As a student in the Theater Department at Cal, I was assigned to help my touring compatriots. I translated some and I even made it onto the stage, holding up some background banners. Thus, although I was not acting in it, I felt part of the production of “La Remolienda” (“The Carousing”). It was my first participation in the Chilean theater.

Víctor had directed it and he also was part of the cast. It is important to point out that, besides being a musician, he had studied theater and had become an accomplished theater director.

Maybe we exchanged a few words in that first encounter, maybe not. But the memory of that experience is very much alive today.

In October of 1972, as soon as my graduate program was over, I went back to Chile. I could not wait any longer.  Allende had been elected in 1970. I wanted to be part of the new process!

Víctor Jara’s grave in the General Cemetery of Santiago, Chile. The note reads: “‘Till Victory!” Courtesy: Lion Hirth/Wikimedia Commons

When I got there, the rumblings about an upcoming military coup were everywhere.

Even as Allende was being sworn in, the Chilean oligarchy was already plotting against him, with material and inspirational help of the U.S. Government.

Then president Richard Nixon’s Secretary of State Henry Kissinger infamously said: “I don’t see why we need to stand by and watch a country go communist due to the irresponsibility of its people. The issues are much too important for the Chilean voters to be left to decide for themselves.”

That naked, disgusting way to interfere in the Chilean democratic process is just one example of the many times that the United States has interfered in the affairs of other countries all over the world. Thus, the current outrage over alleged Russian cyber attacks does not impress me. It is an example of that old proverb about chickens coming home to roost.

Early in March of 1973, now in Chile, I run into Víctor Jara again. I had started a theater/dance group and we rehearsed in the same space where his wife, Joan, taught: the School of Dance of the University of Chile.

I recognized him easily. He was now a famous, beloved singer, a member of the Communist Party, and a defender of the Allende government. His music was profusely heard on the radio. His songs were tender, radical, funny. Because of that, plus the fact that he was from humble origins, he was hated by conservative Chileans.

When I approached him, as he waited for his wife, he was warm and happy to meet “another crazy guy from the theater…because you have to be ‘a loco’ to choose this profession! Or maybe the profession picked us, right?” Those were his words, as we said goodbye, after exchanging phone numbers.

A week later, my phone rang. When I asked whom it was, a voice said: “Víctor.” No last name. He noticed my silence and he added: “Jara. Víctor Jara.” He invited me to hear him play that night, at La Peña de los Parra, in downtown Santiago.

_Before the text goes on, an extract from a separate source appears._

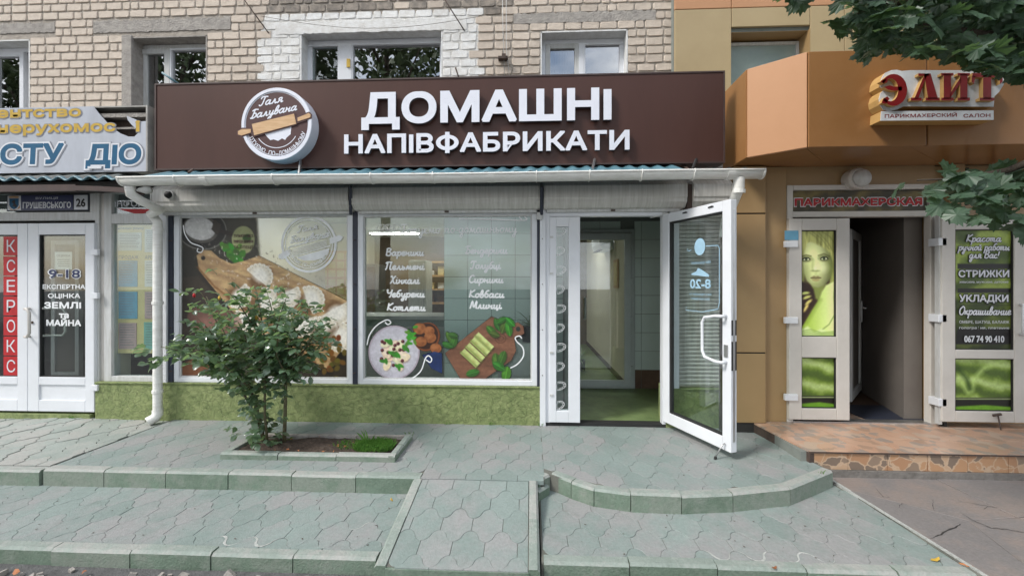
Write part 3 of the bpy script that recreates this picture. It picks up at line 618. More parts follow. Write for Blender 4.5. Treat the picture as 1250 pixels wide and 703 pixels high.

After the show, we went back to where I was staying, house-sitting for a friend. Once there, we opened a bottle of wine, shared some bread and cheese and talked. And talked… and talked some more. Music, theater, current events.

About 3:30 a.m., he said: “What is good, if short, is twice as good!” I told him that my mother also used that phrase. He said: “Then, your mom is a wise woman!” We laughed. He picked up his guitar and left. We promised to talk again, soon. We now had some creative plans!

Time flew by and the multiple political and musical responsibilities that Víctor had prevented us from meeting again.

The last time I saw him, was on the evening of Sept. 10, 1973. I was getting to a rehearsal with my group. He was leaving with his wife.

As the doors of the elevator were closing, we only had time to say,  “Let’s talk this week! Call me!”—a wave of the hand and that was it.

The next day, the coup happened. That very day, Víctor was arrested in his place of work, the Universidad Técnica del Estado. He was taken prisoner to the Estadio Chile, with many students and workers. Once they recognized him, it was the beginning of his end.

On Sept. 16, he was taken to an obscure corner of the Stadium and shot. 44 times. Maybe they feared that he was immortal?

They were right. After all, we earn immortality with what we do in our lives. Víctor Jara lives in his songs, in our hearts.

If you hear his music, you will also become his friend.